3. La fin de votre message suggère à l’inverse que ce qui définirait cette liberté à protéger serait l’aspect professionnel de celui qui s’exprime (« au sens de professionnel de la science »). Les journalistes font la même erreur (réclamer une protection spécifique sur la base du métier que l’on fait, pas de ce que l’on exprime). Alors vous m’excuserez, mais ça c’est bien une logique corporatiste.
Et j’insiste, cela fait 20 ans que les questions de liberté d’expression sur l’internet se posent, et réclamer des protections de l’expression publique en fonction du métier de celui qui parle, c’est indéfendable, puisque justement :
– la révolution de l’internet est de permettre un accès à l’expression publique en dehors des cadres de l’époque précédente ; c’est le fondement ; les discours scientifiques, journalistiques, etc., émergent largement en dehors des structures professionnelles classiques ;
– même pour les scientifiques de profession (comme pour les journalistes professionnels d’ailleurs), c’est certainement aussi fondamental que pour les simples particuliers, puisqu’ils peuvent diffuser (seuls ou à plusieurs) leurs travaux en dehors des circuits académiques/professionnels classiques. Le site de l’Observateur des sondages ne relève-t-il pas d’ailleurs de cette liberté totalement nouvelle qui s’offre à la publication scientifique ?
Bref, si vous voulez protéger le discours selon qu’il est émis par un scientifique de profession, alors non seulement vous passez à côté de la richesse nouvelle que permet l’internet, vous introduisez aussi une inégalité pour les espaces scientifiques que vous avez créés en dehors des structures académiques classiques (une telle protection va évidemment être restreinte au scientifique de profession, mais qui de plus s’exprime dans un cadre professionnel reconnu). Et comme le fait remarquer @rastapopoulos, la légitimité à ne protéger que les professionnels par rapport à certains amateurs éclairés au nom de l’intérêt public de la science ne me semble pas défendable (cela sans tomber dans le relativisme).

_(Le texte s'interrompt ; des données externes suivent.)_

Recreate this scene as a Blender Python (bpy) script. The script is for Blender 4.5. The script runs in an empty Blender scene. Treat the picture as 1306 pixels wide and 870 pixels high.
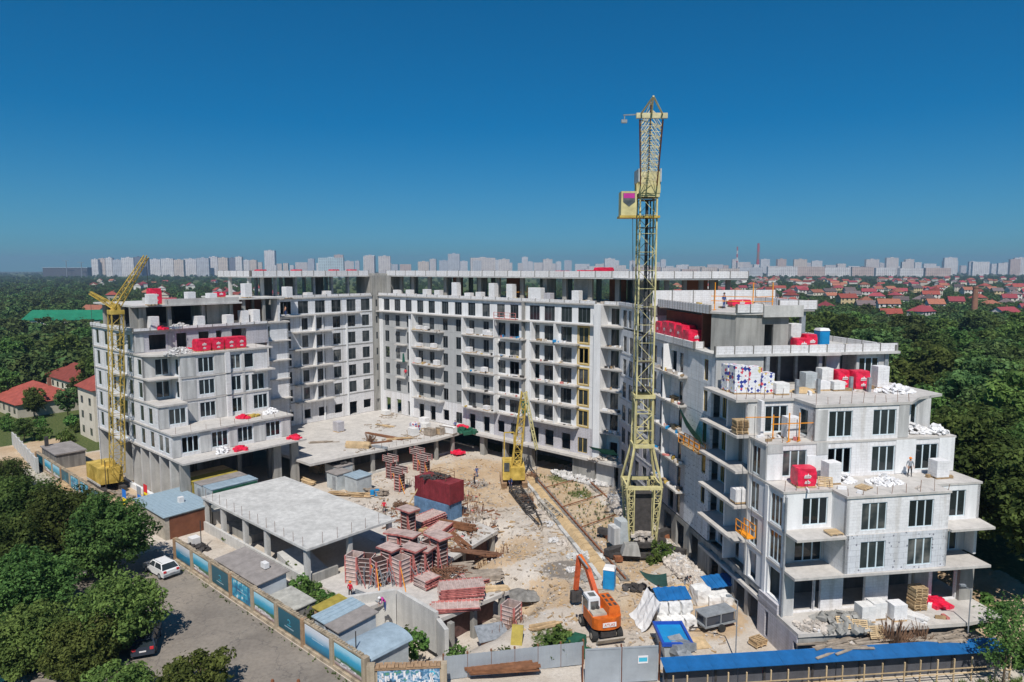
import bpy, bmesh, math, random
from mathutils import Vector, Matrix, noise
R=math.radians
scn=bpy.context.scene
COL=scn.collection
# ---------------------------------------------------------------- camera
cam=bpy.data.cameras.new('camera'); camo=bpy.data.objects.new('camera',cam); COL.objects.link(camo)
cam.sensor_width=36; cam.lens=870.0/1306*36
camo.location=(0,0,32.5); camo.rotation_euler=(R(90-6.04),0,0)
cam.clip_start=0.5; cam.clip_end=30000
scn.camera=camo
# ---------------------------------------------------------------- sky and sun
SUN_EL=54.0; SUN_AZ=184.0
w=bpy.data.worlds.new('World'); scn.world=w; w.use_nodes=True
nt=w.node_tree; bg=nt.nodes['Background']
sky=nt.nodes.new('ShaderNodeTexSky'); sky.sky_type='NISHITA'; sky.sun_disc=False
sky.sun_elevation=R(SUN_EL); sky.sun_rotation=R(SUN_AZ)
sky.air_density=1.0; sky.dust_density=0.0; sky.ozone_density=6.0; sky.altitude=0
hs=nt.nodes.new('ShaderNodeHueSaturation'); hs.inputs['Saturation'].default_value=1.5
nt.links.new(sky.outputs[0],hs.inputs['Color'])
# soft film-like shoulder on the sky radiance, the same everywhere on the dome
sp=nt.nodes.new('ShaderNodeSeparateColor'); cb=nt.nodes.new('ShaderNodeCombineColor'); nt.links.new(hs.outputs[0],sp.inputs[0])
for i,(gain,k) in enumerate(((.40,.16),(1.20,.128),(1.03,.024))):
    a=nt.nodes.new('ShaderNodeMath'); a.operation='MULTIPLY_ADD'; a.inputs[1].default_value=k; a.inputs[2].default_value=1.0
    d=nt.nodes.new('ShaderNodeMath'); d.operation='DIVIDE'; m_=nt.nodes.new('ShaderNodeMath'); m_.operation='MULTIPLY'; m_.inputs[1].default_value=gain
    nt.links.new(sp.outputs[i],a.inputs[0]); nt.links.new(sp.outputs[i],m_.inputs[0]); nt.links.new(m_.outputs[0],d.inputs[0]); nt.links.new(a.outputs[0],d.inputs[1]); nt.links.new(d.outputs[0],cb.inputs[i])
nt.links.new(cb.outputs[0],bg.inputs['Color'])
bg.inputs['Strength'].default_value=0.06
sl=bpy.data.lights.new('sun','SUN'); so=bpy.data.objects.new('sun',sl); COL.objects.link(so)
sl.energy=3.85; sl.angle=R(0.5); sl.color=(1.0,0.955,0.89)
az=R(SUN_AZ); el=R(SUN_EL)
sd=Vector((math.sin(az)*math.cos(el),math.cos(az)*math.cos(el),math.sin(el)))
so.rotation_euler=sd.to_track_quat('Z','Y').to_euler()
scn.view_settings.view_transform='Standard'; scn.view_settings.look='None'
scn.view_settings.exposure=0.36; scn.view_settings.gamma=1.0; scn.view_settings.use_curve_mapping=False
try:
    scn.cycles.max_bounces=5; scn.cycles.volume_bounces=0; scn.cycles.transparent_max_bounces=6
    scn.cycles.caustics_reflective=False; scn.cycles.caustics_refractive=False
except Exception: pass
# ---------------------------------------------------------------- site frames
RA=R(-41.8); RR=math.atan2(.165,.986)
def fr(o,ang):
    c,s=math.cos(ang),math.sin(ang)
    return lambda a,b,z=0.0:(o[0]+a*c-b*s,o[1]+a*s+b*c,z)
PA=fr((-27.0,137.3),RA); PR=fr((23.06,55.4),RR)
# ---------------------------------------------------------------- materials
MAT={}
def _nt(name):
    m=bpy.data.materials.new(name); m.use_nodes=True; MAT[name]=m
    t=m.node_tree; b=t.nodes['Principled BSDF']; return m,t,b
def N(t,kind,**kw):
    n=t.nodes.new('ShaderNode'+kind)
    for k,v in kw.items():
        if k in n.inputs: n.inputs[k].default_value=v
        else: setattr(n,k,v)
    return n
def coords(t,sc=1.0,kind='Object'):
    tc=N(t,'TexCoord'); mp=N(t,'Mapping'); mp.inputs['Scale'].default_value=(sc,sc,sc)
    t.links.new(tc.outputs[kind],mp.inputs[0]); return mp.outputs[0]
def rampn(t,fac,stops):
    r=N(t,'ValToRGB'); e=r.color_ramp.elements
    e[0].position,e[0].color=stops[0][0],(*stops[0][1],1); e[1].position,e[1].color=stops[-1][0],(*stops[-1][1],1)
    for p,c in stops[1:-1]:
        q=e.new(p); q.color=(*c,1)
    t.links.new(fac,r.inputs[0]); return r.outputs[0]
def mixc(t,f,a,b,mode='MIX'):
    m=N(t,'Mix',data_type='RGBA',blend_type=mode)
    for sock,v in ((0,f),(6,a),(7,b)):
        if hasattr(v,'is_output'): t.links.new(v,m.inputs[sock])
        else: m.inputs[sock].default_value=v if sock==0 else (*v,1)
    return m.outputs[2]
def bump(t,b,h,strength=.3,dist=.02):
    n=N(t,'Bump'); n.inputs['Strength'].default_value=strength; n.inputs['Distance'].default_value=dist
    t.links.new(h,n.inputs['Height']); t.links.new(n.outputs[0],b.inputs['Normal'])
def plain(name,c,rough=.7,var=.25,sc=1.5,metal=0.0,c2=None,spec=.3,objvar=0.0,bmp=.15):
    m,t,b=_nt(name); co=coords(t,sc)
    n=N(t,'TexNoise',Scale=1.0,Detail=6.0,Roughness=.65); t.links.new(co,n.inputs['Vector'])
    lo=tuple(x*(1-var) for x in c); hi=tuple(min(1,x*(1+var)) for x in (c2 or c))
    col=rampn(t,n.outputs[0],[(.3,lo),(.7,hi)])
    if objvar:
        oi=N(t,'ObjectInfo'); mr=N(t,'MapRange'); mr.inputs[3].default_value=1-objvar; mr.inputs[4].default_value=1+objvar
        t.links.new(oi.outputs['Random'],mr.inputs[0])
        vm=N(t,'VectorMath',operation='SCALE'); t.links.new(col,vm.inputs[0]); t.links.new(mr.outputs[0],vm.inputs['Scale']); col=vm.outputs[0]
    t.links.new(col,b.inputs['Base Color']); b.inputs['Roughness'].default_value=rough; b.inputs['Metallic'].default_value=metal
    b.inputs['Specular IOR Level'].default_value=spec
    if bmp: bump(t,b,n.outputs[0],bmp,.03)
    return m
def concrete(name,c,streak=.3,var=.18,board=0):
    m,t,b=_nt(name); tc=N(t,'TexCoord')
    n1=N(t,'TexNoise',Scale=.35,Detail=8.0,Roughness=.7); t.links.new(tc.outputs['Object'],n1.inputs['Vector'])
    mp=N(t,'Mapping'); mp.inputs['Scale'].default_value=(1.6,1.6,.16); t.links.new(tc.outputs['Object'],mp.inputs[0])
    n2=N(t,'TexNoise',Scale=1.0,Detail=5.0); t.links.new(mp.outputs[0],n2.inputs['Vector'])
    n3=N(t,'TexNoise',Scale=9.0,Detail=4.0); t.links.new(tc.outputs['Object'],n3.inputs['Vector'])
    col=rampn(t,n1.outputs[0],[(.3,tuple(x*(1-var) for x in c)),(.52,c),(.72,tuple(x*(1+var) for x in c))])
    st=rampn(t,n2.outputs[0],[(.38,(1-streak,)*3),(.6,(1,1,1))]); col=mixc(t,1.0,col,st,'MULTIPLY')
    sp=rampn(t,n3.outputs[0],[(.3,(.86,)*3),(.6,(1,1,1))]); col=mixc(t,.7,col,sp,'MULTIPLY')
    t.links.new(col,b.inputs['Base Color']); b.inputs['Roughness'].default_value=.88; b.inputs['Specular IOR Level'].default_value=.2
    bump(t,b,n3.outputs[0],.25,.02); return m
def blockwall(name,c,mortar,bw=.62,bh=.25,patch=.25,patchc=(.36,.36,.35),dots=0.0):
    m,t,b=_nt(name); tc=N(t,'TexCoord'); sx=N(t,'SeparateXYZ'); cx=N(t,'CombineXYZ')
    t.links.new(tc.outputs['Object'],sx.inputs[0]); t.links.new(sx.outputs[0],cx.inputs[0]); t.links.new(sx.outputs[2],cx.inputs[1])
    br=N(t,'TexBrick'); br.inputs['Scale'].default_value=1; br.inputs['Mortar Size'].default_value=.018
    br.inputs['Brick Width'].default_value=bw; br.inputs['Row Height'].default_value=bh
    br.inputs['Color1'].default_value=(*c,1); br.inputs['Color2'].default_value=(*[x*.9 for x in c],1); br.inputs['Mortar'].default_value=(*mortar,1)
    t.links.new(cx.outputs[0],br.inputs['Vector'])
    n=N(t,'TexNoise',Scale=.5,Detail=7.0,Roughness=.7); t.links.new(tc.outputs['Object'],n.inputs['Vector'])
    f=rampn(t,n.outputs[0],[(.56,(0,0,0)),(.66,(patch,)*3)])
    col=mixc(t,f,br.outputs[0],patchc)
    n4=N(t,'TexNoise',Scale=5.0,Detail=5.0); t.links.new(tc.outputs['Object'],n4.inputs['Vector'])
    col=mixc(t,1.0,col,rampn(t,n4.outputs[0],[(.3,(.90,)*3),(.6,(1,1,1))]),'MULTIPLY')
    mp=N(t,'Mapping'); mp.inputs['Scale'].default_value=(2.2,2.2,.12); t.links.new(tc.outputs['Object'],mp.inputs[0]); n5=N(t,'TexNoise',Scale=1.0,Detail=6.0,Roughness=.6); t.links.new(mp.outputs[0],n5.inputs['Vector'])
    col=mixc(t,1.0,col,rampn(t,n5.outputs[0],[(.34,(.82,.80,.77)),(.5,(1,1,1))]),'MULTIPLY')
    n6=N(t,'TexNoise',Scale=1.7,Detail=8.0,Roughness=.75); t.links.new(tc.outputs['Object'],n6.inputs['Vector']); col=mixc(t,rampn(t,n6.outputs[0],[(.60,(0,0,0)),(.64,(.55,)*3)]),col,(.47,.46,.45))
    oi=N(t,'ObjectInfo'); mr=N(t,'MapRange'); mr.inputs[3].default_value=.90; mr.inputs[4].default_value=1.04
    t.links.new(oi.outputs['Random'],mr.inputs[0]); vm=N(t,'VectorMath',operation='SCALE'); t.links.new(col,vm.inputs[0]); t.links.new(mr.outputs[0],vm.inputs['Scale']); col=vm.outputs[0]
    if dots:
        vo=N(t,'TexVoronoi',feature='F1'); vo.inputs['Scale'].default_value=2.5; vo.inputs['Randomness'].default_value=.75; t.links.new(cx.outputs[0],vo.inputs['Vector'])
        d=rampn(t,vo.outputs['Distance'],[(.17,(dots,)*3),(.24,(0,0,0))]); col=mixc(t,d,col,(.12,.12,.16))
    t.links.new(col,b.inputs['Base Color']); b.inputs['Roughness'].default_value=.9; b.inputs['Specular IOR Level'].default_value=.15
    bump(t,b,br.outputs['Fac'],.35,-.012); return m
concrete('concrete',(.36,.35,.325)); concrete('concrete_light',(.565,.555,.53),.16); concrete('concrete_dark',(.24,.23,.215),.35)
concrete('slab_dusty',(.55,.52,.485),.12,.14); concrete('plaster_gray',(.46,.465,.46),.14,.08); concrete('panel_gray',(.59,.585,.57),.3,.1)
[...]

Le problème des scientifiques confrontés à la répression de leur expression est au final le même aujourd’hui que pour les non-scientifiques qui, désormais, ont accès à l’expression publique avec l’internet. Si vous n’aviez publié les textes de l’observatoire que dans le cadre traditionnel des publications scientifiques d’avant l’internet, avec leur diffusion limité aux cercles scientifiques, je doute que vous aillez subi les foudres de ces entreprises. C’est bien parce que vous accédez à l’expression publique large, en profitant des effets de recommandation (largement militante d’ailleurs) du réseau, et que vous publiiez sans avoir de capitaux permettant de faire face à un procès que vous avez ce problème : ce n’est pas du tout caractéristique d’un problème d’expression scientifique. C’est le fondement des questions qui se posent à tous les citoyens qui s’expriment depuis 20 ans sur l’internet.